V. Choosing the Optimal Account
In choosing between CMAs and brokerage accounts, it is critical to assess your personal financial goals and circumstances, including:
- Your risk tolerance – can you withstand temporary losses?
- Expected liquidity needs – how quickly will you need access to cash?
- Desired account features – what asset classes do you want to invest in?
- Target average account balance – can you meet minimums to waive fees?
Where suitable, using both CMAs and brokerage accounts together can provide the ideal mix of cash management and investing for growth.

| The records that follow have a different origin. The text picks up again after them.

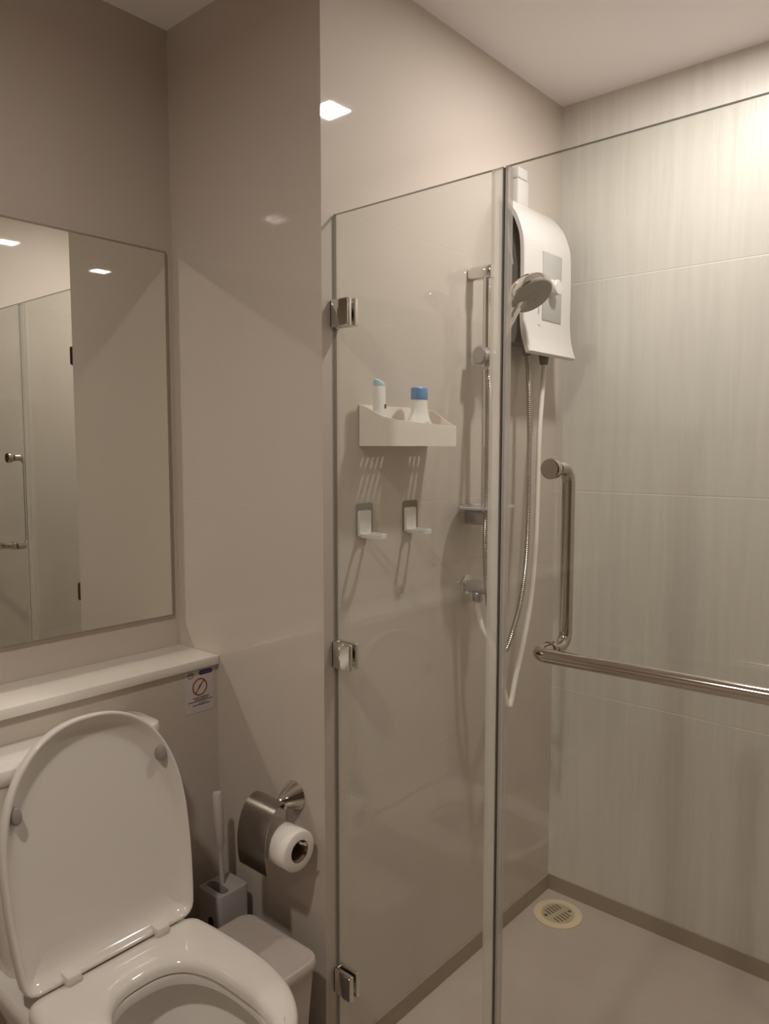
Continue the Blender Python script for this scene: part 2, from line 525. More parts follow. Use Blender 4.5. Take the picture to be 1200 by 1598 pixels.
# seat ring
so = polar_ring(seat_inside(), CEN, 160)
si = polar_ring(hole_inside(0, 0.250, 0.101, 0.156, 2.7), CEN, 160)
prof = [(so, 0.000, 0.3905), (so, 0.000, 0.400), (so, 0.0025, 0.4065), (so, 0.009, 0.4105), (so, 0.02, 0.412)]
rings = [tw(inset_ring(r, d), z) for r, d, z in prof]
prof = [(si, -0.022, 0.4125), (si, -0.012, 0.4105), (si, -0.005, 0.406), (si, -0.001, 0.399), (si, 0.0, 0.3905)]
rings += [tw(inset_ring(r, d), z) for r, d, z in prof]
link('seat', add_loft(bmesh.new(), rings, loop=True), 'seat', toilet, angle=60)
# raised lid, leaning back onto the tank
LEAN = math.atan(0.177)
def lw_(u, v, d):                       # d = behind the underside
    vy, vz = math.sin(LEAN), math.cos(LEAN)
    return (TX+u, 1.2855+v*vy+d*vz, 0.4140+v*vz-d*vy)
lo_ = polar_ring(seat_inside(w=0.188, Ls=0.460, vm=0.20, taper=0.085, r=0.024), (0, 0.23), 160)
def lr(ins, d): return [lw_(u, v, d) for u, v in inset_ring(lo_, ins)]
rings = [lr(0.03, 0.0335), lr(0.012, 0.0325), lr(0.003, 0.028), lr(0.0, 0.020), lr(0.0, 0.004), lr(0.001, 0.0012), lr(0.0025, 0.0),
         lr(0.0055, 0.0002), lr(0.008, 0.002), lr(0.012, 0.008), lr(0.020, 0.0165), lr(0.032, 0.0225), lr(0.048, 0.0258), lr(0.06, 0.0265)]
lid = link('lid', add_loft(bmesh.new(), rings), 'seat', toilet, angle=60)
for u, v in ((-0.152, 0.318), (0.147, 0.342)):
    bb_ = bmesh.new()
    o = Vector(lw_(u, v, 0.0200)); ax = Vector(lw_(0, 0, -1))-Vector(lw_(0, 0, 0))
    sx = Vector((1, 0, 0)); sv = ax.cross(sx)
    rg = []
    for r, h in ((1.0, 0.0), (1.0, 0.014), (0.85, 0.0185), (0.5, 0.0205)):
        rg.append([o + (sx*math.cos(2*PI*k/20)*0.0095 + sv*math.sin(2*PI*k/20)*0.0165)*r + ax*h for k in range(20)])
    add_loft(bb_, rg)
    q = link('bumper', bb_, 'bumper', lid); q['label'] = 'grey rubber bumper'
for u in (-0.092, 0.092):
    hb = bmesh.new()
    add_box(hb, TX+u-0.014, TX+u+0.014, TY-0.026, TY+0.010, 0.4095, 0.430, bevel=0.004)
    add_tube(hb, [(TX+u-0.03, TY-0.004, 0.4175), (TX+u+0.03, TY-0.004, 0.4175)], 0.0065, 14)
    link('hinge', hb, 'seat', toilet)

# ================================================================== beside the toilet
holder = thing('brush_holder', (1.052, 1.42, 0), 'grey square toilet brush holder in the corner behind the bin', 'brush holder')
hx0, hx1, hy0, hy1, hz = 1.008, 1.098, 1.378, 1.462, 0.345
b = bmesh.new()
ro = rrect((hx1-hx0)/2, (hy1-hy0)/2, 0.012, 6)
cxh, cyh = (hx0+hx1)/2, (hy0+hy1)/2
slot = [(-0.014+0.032*math.copysign(min(1, abs(c)*1.0), c)*0 + px, py) for (px, py), c in zip(rrect(0.012, 0.034, 0.0115, 6), [0]*28)]
def hp(ring, z, dx=0, dy=0): return [(cxh+u+dx, cyh+v+dy, z) for u, v in ring]
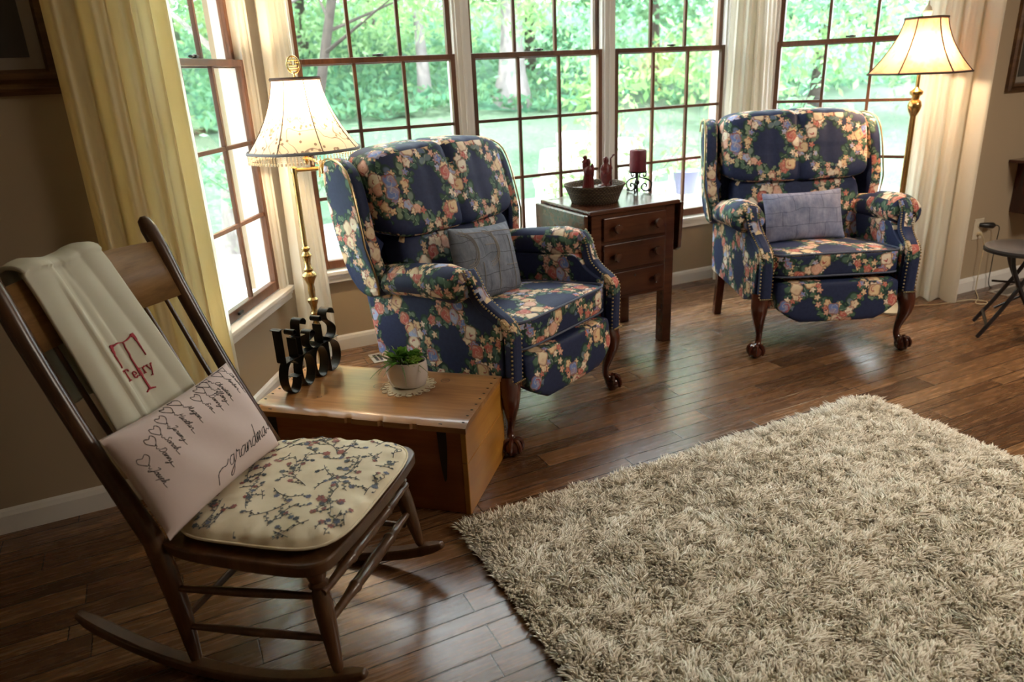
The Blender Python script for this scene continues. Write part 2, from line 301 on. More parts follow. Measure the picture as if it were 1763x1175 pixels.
def lathe(bm,prof,n=24,c=(0,0,0),sx=1,sy=1,close=True):
    rings=[]
    for r,z in prof:
        rings.append([bm.verts.new((c[0]+max(r,1e-4)*cos(2*PI*k/n)*sx,c[1]+max(r,1e-4)*sin(2*PI*k/n)*sy,c[2]+z)) for k in range(n)])
    for A,B_ in zip(rings,rings[1:]):
        for k in range(n): bm.faces.new((A[k],A[(k+1)%n],B_[(k+1)%n],B_[k]))
    if close: bm.faces.new(rings[0][::-1]); bm.faces.new(rings[-1])
def turned(bm,p0,p1,prof,n=12):   # prof: (t 0..1, r)
    p0,p1=Vector(p0),Vector(p1); tube(bm,[p0.lerp(p1,t) for t,r in prof],[r for t,r in prof],n)
def prism(bm,poly,axis,a0,a1):
    def P(u,v,a): return {'x':(a,u,v),'y':(u,a,v),'z':(u,v,a)}[axis]
    A=[bm.verts.new(P(u,v,a0)) for u,v in poly]; B_=[bm.verts.new(P(u,v,a1)) for u,v in poly]; n=len(poly)
    for k in range(n): bm.faces.new((A[k],A[(k+1)%n],B_[(k+1)%n],B_[k]))
    bm.faces.new(A[::-1]); bm.faces.new(B_)
def sball(bm,c,s,e=2.0,n=10,f=None):   # superquadric block
    vs={}
    def V(p):
        k=tuple(round(a,5) for a in p)
        if k not in vs:
            q=Vector(p); nm=(abs(q.x)**e+abs(q.y)**e+abs(q.z)**e)**(1/e); mx=max(abs(q.x),abs(q.y),abs(q.z)); q=q*(mx/nm)
            q=Vector((q.x*s[0],q.y*s[1],q.z*s[2]))
            if f: q=Vector(f(q))
            vs[k]=bm.verts.new(q+Vector(c))
        return vs[k]
    g=[math.tan((-1+2*i/n)*PI/4) for i in range(n+1)]
    for ax in range(3):
        for sg in (-1,1):
            for i in range(n):
                for j in range(n):
                    q=[]
                    for a,b in ((g[i],g[j]),(g[i+1],g[j]),(g[i+1],g[j+1]),(g[i],g[j+1])):
                        p=[0,0,0]; p[ax]=sg; p[(ax+1)%3]=a; p[(ax+2)%3]=b; q.append(V(p))
                    if sg<0: q=q[::-1]
                    bm.faces.new(q)
def grid(bm,nu,nv,f,wrap=False):
    V=[[bm.verts.new(f(i/nu,j/nv)) for j in range(nv+1)] for i in range(nu if wrap else nu+1)]
    for i in range(nu):
        for j in range(nv): bm.faces.new((V[i][j],V[(i+1)%len(V)][j],V[(i+1)%len(V)][j+1],V[i][j+1]))
    return V
def crom(pts,k=6,closed=False):
    P=[Vector(p) for p in pts]; n=len(P); out=[]
    for i in range(n if closed else n-1):
        a=P[(i-1)%n] if closed or i>0 else P[0]; b=P[i]; c=P[(i+1)%n]; d=P[(i+2)%n] if closed or i+2<n else P[-1]
        for j in range(k):
            t=j/k; out.append(.5*((2*b)+(c-a)*t+(2*a-5*b+4*c-d)*t*t+(3*b-a-3*c+d)*t*t*t))
    if not closed: out.append(P[-1])
    return out
def c2(pts,k=6,closed=False): return [(p.x,p.y) for p in crom([(a,b,0) for a,b in pts],k,closed)]
def fin(name,bm,mat,parent=None,loc=(0,0,0),rot=(0,0,0),smooth=True,bev=0,uv=False,seg=2,solid=0,sub=0):
    bmesh.ops.recalc_face_normals(bm,faces=bm.faces)
    me=bpy.data.meshes.new(name); 
    if uv=='box':
        bm.normal_update(); L=bm.loops.layers.uv.new('UVMap')
        for f in bm.faces:
            n_=f.normal; a=[abs(n_.x),abs(n_.y),abs(n_.z)]; k=a.index(max(a))
            for l in f.loops:
                c=l.vert.co; l[L].uv={0:(c.y+.07,c.z),1:(c.x,c.z),2:(c.x,c.y+.37)}[k]
    elif callable(uv):
        L=bm.loops.layers.uv.new('UVMap')
        for f in bm.faces:
            for l in f.loops: l[L].uv=uv(l.vert.co)
    bm.to_mesh(me); bm.free(); me.materials.append(mat)
    if smooth:
        me.polygons.foreach_set('use_smooth',[True]*len(me.polygons)); me.set_sharp_from_angle(angle=math.radians(38 if smooth is True else smooth))
    o=bpy.data.objects.new(name,me); COL.objects.link(o); o.parent=parent; o.location=loc; o.rotation_euler=rot
    if solid: md=o.modifiers.new('s','SOLIDIFY'); md.thickness=solid; md.offset=0
    if bev: md=o.modifiers.new('b','BEVEL'); md.width=bev; md.segments=seg; md.limit_method='ANGLE'; md.angle_limit=math.radians(40)
    if sub: md=o.modifiers.new('u','SUBSURF'); md.levels=sub; md.render_levels=sub
    return o
def thing(name,label,cat,loc=(0,0,0),rz=0,group=None,kind=None):
    o=bpy.data.objects.new(name,None); o.empty_display_size=.1; COL.objects.link(o); o.location=loc; o.rotation_euler=(0,0,rz)
    if kind: o['kind']=kind
    return tag(o,label,cat,group)
def tag(o,label,cat,group=None,kind=None):
    if label: o['label']=label
    if cat: o['category']=cat
    if group: o['group']=group
    if kind: o['kind']=kind
    return o
def struct(o): o['kind']='structure'; return o
def copytree(o,parent=None):
    c=o.copy(); COL.objects.link(c); c.parent=parent
    for ch in list(o.children): copytree(ch,c)
    return c
nb=bmesh.new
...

Feature | Cash Management Account | Brokerage Account |
---|---|---|
Primary Purpose | Managing daily cash flow needs in one account | Investing for potential higher returns |
Key Benefits | FDIC insurance on deposits Interest on savings Easy access to cash | Wide investment options Higher growth potential Customized portfolios |
Risk Level | Low risk with guaranteed principal | Higher risk depending on assets |
Liquidity | Highly liquid cash access | Can be less liquid depending on assets |
Investment Options | Limited to cash equivalents | Stocks, bonds, mutual funds, ETFs, etc. |
Typical Fees | Low account fees if minimum balance maintained | Commissions, management expenses, account fees |
For example, keeping 3-6 months’ expenses in a high-yield CMA savings account, while investing the remainder in stocks and bonds through a brokerage account can balance stability and growth.
Conclusion
CMAs and brokerage accounts fulfill complementary roles in a holistic financial plan when used purposefully. CMAs optimize convenient daily cash management while brokerage accounts help build long-term wealth through varied investments.
With a comprehensive grasp of the accounts’ distinct advantages, limitations, risks, and costs, individuals can construct an integrated strategy using the best features of both CMAs and brokerage accounts tailored to their financial profile and needs. The optimal solutions combine efficient cash management with growth investing for both short and long-term financial success.